Based on a sociological survey and ethnographic field research conducted in 2005 in Đắk Nông Province, this chapter places education at the intersection of ethnicity and class in Vietnam's Central Highlands, a region that not only integrates with national and global markets, but also hosts intensified interaction between indigenous peoples and multi-ethnic migrants. Examination of two prime agents in education — teachers and parents — and their views of education and of one another — reveals that instead of being a site of cultural transmission or a meritocratic springboard for upward mobility, schools in this multi-ethnic setting reproduce existing structural inequalities among ethnic groups.
Following a brief introduction to Đắk Nông province and its education system, I detail the ways in which teachers and parents there perceive and talk about themselves and each other and the kinds of expectations parents have for their children. By identifying areas of convergence as well as disagreement among the concerns of and about teachers, I suggest that parents and educators are not communicating effectively and, in fact, are not engaged in a genuine dialogue. The missing dialogue between these two groups of education agents, I contend, stems from a more fundamental distance between indigenous residents and migrants that is in turn rooted in the recent history of the local political economy.
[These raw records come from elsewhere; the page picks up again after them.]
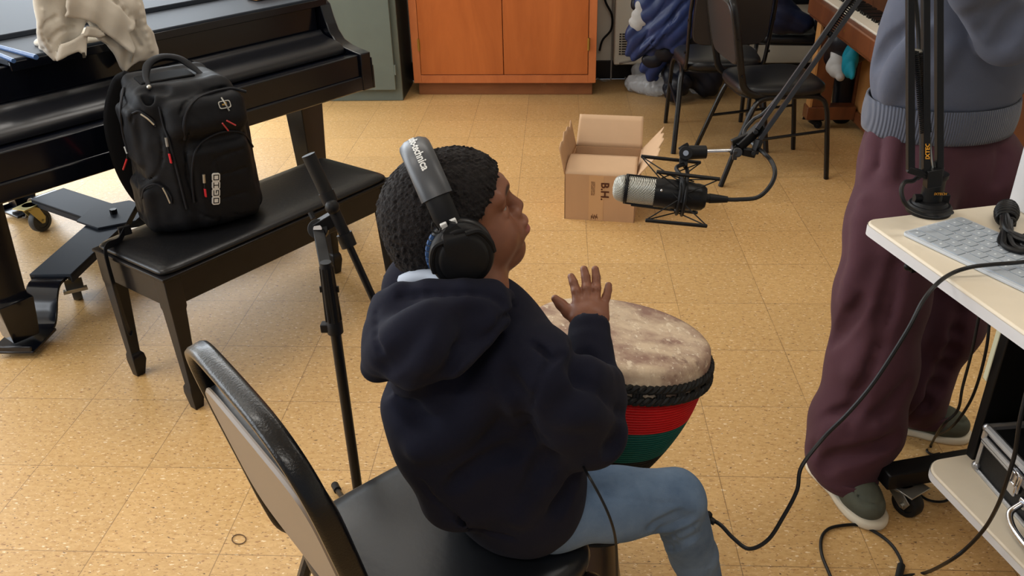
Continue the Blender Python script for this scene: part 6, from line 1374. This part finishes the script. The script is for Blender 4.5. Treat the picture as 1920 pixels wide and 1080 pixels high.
cable('headphone_cable', [D(1060, 830, 1.30), D(1085, 862, 1.27), D(1100, 886, 1.185), D(1126, 932, 1.18), D(1146, 978, 1.19), D(1155, 1020, 1.22), D(1157, 1080, 1.27), D(1160, 1180, 1.36)], .0020, MAT['cable'], 'thin black headphone cable hanging down past the hoodie hem', 8)

# ---- the standing person
def adult():
    t = thing('person', (2.27, -.2, 0), 'standing person in grey sweatshirt, maroon sweatpants and olive shoes behind the desk', 'person')
    f2, r2, u2 = head_frame(-62, -18); HC2 = P(2.33, -.12, 1.575); k = 1.12
    S = Sdf(.0035); h = head_prims(S, HC2, f2, r2, u2, k); SA, SB = P(2.16, -.10, 1.31), P(2.50, .02, 1.31)
    S.cap(HC2-u2*.05-f2*.02, P(2.33, -.04, 1.36), .052, .056, .03); S.cap(P(2.33, -.03, 1.33), P(2.33, -.01, 1.0), .11, .10, .05, flat=(unit(P(.3, -.95, 0)), .8)); S.cap(P(2.33, -.01, 1.0), P(2.32, 0, .80), .10, .10, .05); S.cap(SA, SB, .05, .05, .03)
    EB = D(1890, 68, 1.76); WB = D(1775, -120, 1.62); EA = P(2.09, -.18, 1.27); WA = P(2.20, -.36, 1.40)
    S.chain([SB, EB, WB], [.045, .036, .026], .02); S.chain([SA, EA, WA], [.045, .036, .026], .02)
    hand(S, WB, unit(P(-.35, -.2, .6)), unit(P(.3, .5, .1)), P(-.5, .2, 0), 1.0, .5); hand(S, WA, unit(P(.3, -.25, .5)), unit(P(-.4, .5, .1)), P(.6, -.1, 0), 1.0, .5)
    S.build('body', MAT['skin2'], t, 1, color=head_tint(HC2, f2, r2, u2, k)); eyes(t, h, f2, r2, u2, k); hair_cap('hair', HC2, f2, r2, u2, k, t, .014, .002, .004, MAT['hair'])
    # sweatshirt
    S = Sdf(.0055); pf = unit(P(.3, -.95, 0)); c = D(1765, 180, 2.02)
    S.cap(P(2.315, -.01, .975), P(2.325, -.02, 1.08), .182, .176, .05, flat=(pf, .78)); S.cap(P(2.325, -.02, 1.08), P(2.33, -.05, 1.24), .176, .165, .05, flat=(pf, .74)); S.cap(SA-Zv*.01, SB-Zv*.01, .075, .075, .06); S.cap(P(2.33, -.04, 1.30), P(2.33, -.05, 1.37), .09, .065, .03)
    S.chain([SB, (SB+EB)/2, EB], [.074, .068, .060], .012); S.chain([EB, (EB+WB)/2, WB], [.060, .054, .042], .010); S.chain([SA, EA], [.070, .058], .02); S.chain([EA, WA], [.056, .042], .02)
    S.disp = lambda Q: .0035*wob(Q, 14, 3)+.0012*wob(Q, 40, 7)
    for pts in ([(1640, 120), (1665, 85), (1700, 65), (1740, 30)], [(1850, 60), (1870, 30), (1900, 5)], [(1878, 80), (1900, 45), (1918, 25)], [(1830, 30), (1850, 10)]): groove(S, pts, .007, .03)
    for pts in ([(1665, 180), (1690, 120), (1735, 60)], [(1628, 150), (1640, 175)], [(1780, 90), (1760, 130)]): groove(S, pts, .007, .04, '+', off=-.004)
    S.rbox(P(2.3, 0, .70), (.5, .5, .205), .01, None, .02, '-'); S.build('sweatshirt', MAT['greyhood'], t, 1)
    px_ = P(-pf[1], pf[0], 0)
    m = MB(); m.grid(lambda u, v: P(2.315, -.008, .843+.077*v)+px_*math.cos(2*PI*u)*(.177+.004*math.sin(v*PI))+pf*math.sin(2*PI*u)*(.143+.004*math.sin(v*PI)), 96, 8); m.build('hem_band', MAT['ribknit'], t, smooth=True, thick=.006)
    # sweatpants
    S = Sdf(.0055)
    S.cap(P(2.315, -.005, .80), P(2.31, -.01, .74), .164, .162, .05, flat=(pf, .8));
    S.chain([D(1712, 315, 2.045), D(1678, 420, 2.03), D(1650, 560, 2.06), D(1632, 690, 2.09), D(1604, 800, 2.12), D(1584, 852, 2.13)], [.112, .108, .102, .098, .106, .094], .04)
    S.chain([D(1828, 330, 2.09), D(1800, 450, 2.15), D(1768, 600, 2.22), D(1708, 720, 2.29), D(1722, 778, 2.36)], [.118, .10, .092, .090, .072], .05)
    S.cap(D(1584, 872, 2.13), D(1585, 893, 2.135), .080, .080, .006)
    S.rbox(P(2.3, -.2, -.16), (.8, .8, .212), .004, None, .008, '-'); S.rbox(P(2.3, 0, 1.0), (.5, .5, .145), .01, None, .01, '-')
    S.disp = lambda Q: .0035*wob(Q, 16, 6)+.0012*wob(Q, 45, 2)
    for pts in ([(1688, 480), (1668, 560), (1640, 650), (1610, 740), (1590, 800)], [(1525, 845), (1545, 800), (1590, 770)], [(1545, 880), (1560, 860), (1620, 850), (1680, 820)], [(1560, 640), (1590, 600), (1610, 560)], [(1800, 590), (1770, 690), (1710, 790)], [(1620, 800), (1660, 770), (1700, 720)], [(1655, 260), (1648, 310)], [(1700, 275), (1690, 330)], [(1880, 290), (1870, 340)]): groove(S, pts, .007, .03)
    groove(S, [(1692, 470), (1676, 560), (1650, 650), (1622, 720), (1600, 760), (1570, 800)], .003, .004); 
    for pts in ([(1620, 380), (1612, 480), (1590, 560)], [(1640, 620), (1600, 700)], [(1675, 265), (1668, 330)], [(1640, 255), (1630, 320)], [(1540, 830), (1570, 800), (1640, 800)]): groove(S, pts, .007, .04, '+', off=-.004)
    S.build('sweatpants', MAT['maroon'], t, 1)
    for (c0, ra, rb, dr) in ((D(1585, 880, 2.135), .083, .070, (.27, -.96)), (D(1722, 790, 2.36), .074, .062, (.95, -.3))):
        e1 = unit(P(dr[0], dr[1], 0)); e2 = P(-e1[1], e1[0], 0); m = MB(); m.grid(lambda u, v: P(c0[0], c0[1], .046+.034*v)+e1*math.cos(2*PI*u)*(ra+.003*math.sin(v*PI)+.001*math.sin(u*40))+e2*math.sin(2*PI*u)*(rb+.003*math.sin(v*PI)), 60, 6); m.build('cuff', MAT['maroon'], t, smooth=True, thick=.005)
    shoe(t, (2.085, -.245, 0), G(1650, 996), .106); shoe(t, (2.285, -.07, 0), (2.535, -.135, 0), .10)
def ribmat():
    m = mat('ribbed_knit', sr(80, 84, 97), .9, sheen=.2); nt = m.node_tree; tc = N(nt, 'ShaderNodeTexCoord'); wv = N(nt, 'ShaderNodeTexWave'); wv.inputs['Scale'].default_value = 55; nt.links.new(tc.outputs['Object'], wv.inputs['Vector']); bp = N(nt, 'ShaderNodeBump'); bp.inputs['Strength'].default_value = .7; bp.inputs['Distance'].default_value = .003; nt.links.new(wv.outputs['Fac'], bp.inputs['Height']); nt.links.new(bp.outputs[0], nt.nodes['Principled BSDF'].inputs['Normal']); return m
MAT['ribknit'] = ribmat()
adult()
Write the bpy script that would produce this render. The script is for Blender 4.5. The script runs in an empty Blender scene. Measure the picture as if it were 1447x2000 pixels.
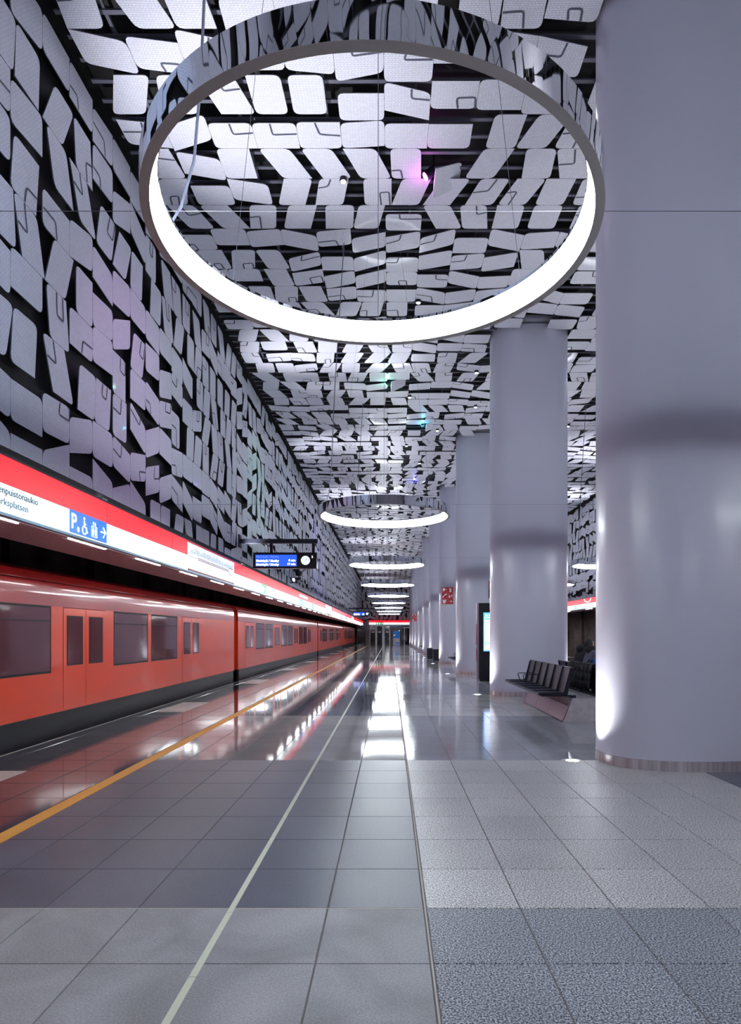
import bpy, bmesh, math, random
from mathutils import Vector, Matrix

# ------------------------------------------------------------------ camera, world, exposure
SC = bpy.context.scene
COL = SC.collection
PI = math.pi
F, VX, VY, EYE = 1235.0, 762.0, 1238.0, 1.45
cam_d = bpy.data.cameras.new('camera')
cam = bpy.data.objects.new('camera', cam_d)
COL.objects.link(cam)
cam.location = (0, 0, EYE)
cam.rotation_euler = (PI/2, 0, 0)
cam_d.sensor_fit = 'VERTICAL'
cam_d.sensor_height = 36.0
cam_d.lens = F/2000*36.0
cam_d.shift_y = (VY-1000)/2000
cam_d.shift_x = -(VX-723.5)/2000
cam_d.clip_end = 400
SC.camera = cam
SC.view_settings.view_transform = 'Standard'
SC.view_settings.look = 'None'
SC.view_settings.gamma = 1
SC.view_settings.use_curve_mapping = False
SC.view_settings.exposure = 0.3
W = bpy.data.worlds.new('world')
SC.world = W
W.use_nodes = True
W.node_tree.nodes['Background'].inputs[0].default_value = (.55, .58, .75, 1)
W.node_tree.nodes['Background'].inputs[1].default_value = 0.25

RING_E, RING_FILL_E, FASCIA_E = 33.0, 19.0, .95
UPLIGHT_W, CEIL_UP_W = 225.0, 2000.0

# ------------------------------------------------------------------ layout
PIT = 7.87                 # bay length
CX = 3.30                  # centre line of the pillars
HC = EYE+7.01              # ceiling
XW = -3.89                 # left wall
XR = 10.49
YE = 87.0                  # end wall
Y0 = -6.0

# ------------------------------------------------------------------ materials
def srgb(r, g, b):
    f = lambda c: ((c/255+.055)/1.055)**2.4 if c/255 > .04045 else c/255/12.92
    return (f(r), f(g), f(b), 1)
MATS = {}
def mat(name, col, rough=.5, metal=0, spec=.5, emit=None, estr=0, coat=0):
    if name in MATS: return MATS[name]
    m = bpy.data.materials.new(name); m.use_nodes = True
    b = m.node_tree.nodes['Principled BSDF']
    b.inputs['Base Color'].default_value = col
    b.inputs['Roughness'].default_value = rough
    b.inputs['Metallic'].default_value = metal
    b.inputs['Specular IOR Level'].default_value = spec
    b.inputs['Coat Weight'].default_value = coat
    if emit:
        b.inputs['Emission Color'].default_value = emit
        b.inputs['Emission Strength'].default_value = estr
    MATS[name] = m
    return m
def nodes(m): return m.node_tree.nodes, m.node_tree.links, m.node_tree.nodes['Principled BSDF']
def noise_col(m, c1, c2, scale, lo=.4, hi=.6, detail=3, rough_rng=None, bump=0, vec='Object', stretch=None):
    n, l, b = nodes(m)
    tc = n.new('ShaderNodeTexCoord'); src = tc.outputs[vec]
    if vec == 'Geo':
        pass
    if stretch:
        mp = n.new('ShaderNodeMapping'); mp.inputs['Scale'].default_value = stretch
        l.new(src, mp.inputs[0]); src = mp.outputs[0]
    t = n.new('ShaderNodeTexNoise'); t.inputs['Scale'].default_value = scale; t.inputs['Detail'].default_value = detail
    l.new(src, t.inputs['Vector'])
    r = n.new('ShaderNodeValToRGB'); r.color_ramp.elements[0].position = lo; r.color_ramp.elements[1].position = hi
    r.color_ramp.elements[0].color = c1; r.color_ramp.elements[1].color = c2
    l.new(t.outputs[0], r.inputs[0]); l.new(r.outputs[0], b.inputs['Base Color'])
    if rough_rng:
        t2 = n.new('ShaderNodeTexNoise'); t2.inputs['Scale'].default_value = 1.7; t2.inputs['Detail'].default_value = 5
        l.new(src, t2.inputs['Vector'])
        mr = n.new('ShaderNodeMapRange'); mr.inputs[1].default_value = .35; mr.inputs[2].default_value = .65
        mr.inputs[3].default_value, mr.inputs[4].default_value = rough_rng
        l.new(t2.outputs[0], mr.inputs[0]); l.new(mr.outputs[0], b.inputs['Roughness'])
    if bump:
        bp = n.new('ShaderNodeBump'); bp.inputs['Strength'].default_value = bump; bp.inputs['Distance'].default_value = .01
        l.new(t.outputs[0], bp.inputs['Height']); l.new(bp.outputs[0], b.inputs['Normal'])
    return r

def geo_vec(n):      # world position, so pieces that share a mesh still differ
    return n.new('ShaderNodeNewGeometry').outputs['Position']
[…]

This chapter also links M'Nông's schooling outcomes with their social mobility, or lack thereof. As discussed by M'Nông parents and observed through ethnographic fieldwork, the paradox of centralized examinations and diploma-based recruiting policy of local enterprises is complicated by on-site ethnic tensions. I argue that the existing mode of education not only fails to transform interlocking ethnic class divisions, but breeds exclusion, as is seen in the failures of schools to produce M'Nông graduates to fill a wide range of jobs that are increasingly available in the fast industrializing local economy. The chapter shows how ethnic and class relations shape schooling outcomes and how education is a social field in which differences and inequalities are lived and felt.